** Begin ENTRIES **

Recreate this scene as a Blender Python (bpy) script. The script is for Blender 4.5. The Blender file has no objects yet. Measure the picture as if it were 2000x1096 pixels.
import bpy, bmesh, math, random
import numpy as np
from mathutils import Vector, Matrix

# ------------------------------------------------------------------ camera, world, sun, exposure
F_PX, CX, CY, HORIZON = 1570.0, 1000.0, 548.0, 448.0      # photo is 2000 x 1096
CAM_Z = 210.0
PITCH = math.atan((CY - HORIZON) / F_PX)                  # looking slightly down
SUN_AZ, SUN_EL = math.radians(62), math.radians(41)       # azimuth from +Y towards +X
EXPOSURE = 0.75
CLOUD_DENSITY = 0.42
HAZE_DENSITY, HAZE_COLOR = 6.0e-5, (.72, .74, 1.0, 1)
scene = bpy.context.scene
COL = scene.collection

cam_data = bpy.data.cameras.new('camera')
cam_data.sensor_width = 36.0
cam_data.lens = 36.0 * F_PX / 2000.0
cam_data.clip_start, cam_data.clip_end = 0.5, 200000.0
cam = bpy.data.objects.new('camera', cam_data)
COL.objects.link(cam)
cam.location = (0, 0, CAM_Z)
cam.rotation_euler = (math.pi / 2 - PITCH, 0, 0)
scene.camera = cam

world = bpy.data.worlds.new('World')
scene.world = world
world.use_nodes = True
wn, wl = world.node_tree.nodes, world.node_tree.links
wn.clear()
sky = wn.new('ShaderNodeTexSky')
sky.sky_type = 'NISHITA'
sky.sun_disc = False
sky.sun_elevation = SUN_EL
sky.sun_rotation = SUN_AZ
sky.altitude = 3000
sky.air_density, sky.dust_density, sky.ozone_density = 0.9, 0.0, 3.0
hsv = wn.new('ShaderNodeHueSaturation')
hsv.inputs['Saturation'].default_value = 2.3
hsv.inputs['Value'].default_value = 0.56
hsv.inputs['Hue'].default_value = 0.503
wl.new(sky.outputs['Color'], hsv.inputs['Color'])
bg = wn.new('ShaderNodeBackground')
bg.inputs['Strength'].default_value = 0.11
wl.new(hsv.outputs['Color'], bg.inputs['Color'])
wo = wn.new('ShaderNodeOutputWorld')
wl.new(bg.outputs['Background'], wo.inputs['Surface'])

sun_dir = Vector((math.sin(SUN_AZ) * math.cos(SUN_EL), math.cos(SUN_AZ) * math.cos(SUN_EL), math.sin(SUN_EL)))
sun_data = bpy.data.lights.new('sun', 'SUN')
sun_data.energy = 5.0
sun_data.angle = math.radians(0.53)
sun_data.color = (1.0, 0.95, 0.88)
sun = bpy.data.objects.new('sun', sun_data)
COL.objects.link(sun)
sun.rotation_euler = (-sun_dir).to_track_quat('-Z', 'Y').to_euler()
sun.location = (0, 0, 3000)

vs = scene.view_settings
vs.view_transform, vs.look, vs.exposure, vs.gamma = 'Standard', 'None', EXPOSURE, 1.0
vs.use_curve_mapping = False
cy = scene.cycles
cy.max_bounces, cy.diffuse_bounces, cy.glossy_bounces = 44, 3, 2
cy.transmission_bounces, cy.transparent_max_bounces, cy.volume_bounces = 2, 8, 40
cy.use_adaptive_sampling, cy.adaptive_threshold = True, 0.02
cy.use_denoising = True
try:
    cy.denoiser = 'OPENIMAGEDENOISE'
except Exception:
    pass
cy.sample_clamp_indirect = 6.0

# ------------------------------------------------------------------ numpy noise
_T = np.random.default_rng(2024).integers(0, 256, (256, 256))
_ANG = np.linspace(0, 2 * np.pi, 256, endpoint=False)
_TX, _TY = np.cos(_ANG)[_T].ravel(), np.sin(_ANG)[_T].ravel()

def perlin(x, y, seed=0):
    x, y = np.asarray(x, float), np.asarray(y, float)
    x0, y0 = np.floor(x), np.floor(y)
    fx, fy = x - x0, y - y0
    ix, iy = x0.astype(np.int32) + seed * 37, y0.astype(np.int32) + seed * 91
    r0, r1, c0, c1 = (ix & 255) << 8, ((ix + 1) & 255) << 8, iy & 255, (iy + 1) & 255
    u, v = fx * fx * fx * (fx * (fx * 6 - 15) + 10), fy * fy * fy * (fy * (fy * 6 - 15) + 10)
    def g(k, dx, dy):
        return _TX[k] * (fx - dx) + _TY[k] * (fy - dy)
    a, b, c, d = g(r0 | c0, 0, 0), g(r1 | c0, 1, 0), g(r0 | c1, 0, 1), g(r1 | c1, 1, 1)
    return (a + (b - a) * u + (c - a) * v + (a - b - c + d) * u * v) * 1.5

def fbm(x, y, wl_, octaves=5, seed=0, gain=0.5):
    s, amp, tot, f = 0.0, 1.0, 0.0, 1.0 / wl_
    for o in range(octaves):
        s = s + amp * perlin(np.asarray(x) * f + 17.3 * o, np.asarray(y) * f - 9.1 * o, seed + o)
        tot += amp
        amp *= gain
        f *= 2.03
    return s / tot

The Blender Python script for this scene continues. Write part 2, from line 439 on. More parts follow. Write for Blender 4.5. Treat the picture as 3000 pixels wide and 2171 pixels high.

** End ENTRIES **

▸ **WORK TO DO**:
Up to and including the line with "from mathutils import Vector, Matrix", repeat the data exactly, starting from its first line; nothing else belongs in the response.

▸ **RESPONSE BELOW**:
Recreate this scene as a Blender Python (bpy) script. The script is for Blender 4.5. The Blender file has no objects yet. Measure the picture as if it were 2000x1096 pixels.
import bpy, bmesh, math, random
import numpy as np
from mathutils import Vector, Matrix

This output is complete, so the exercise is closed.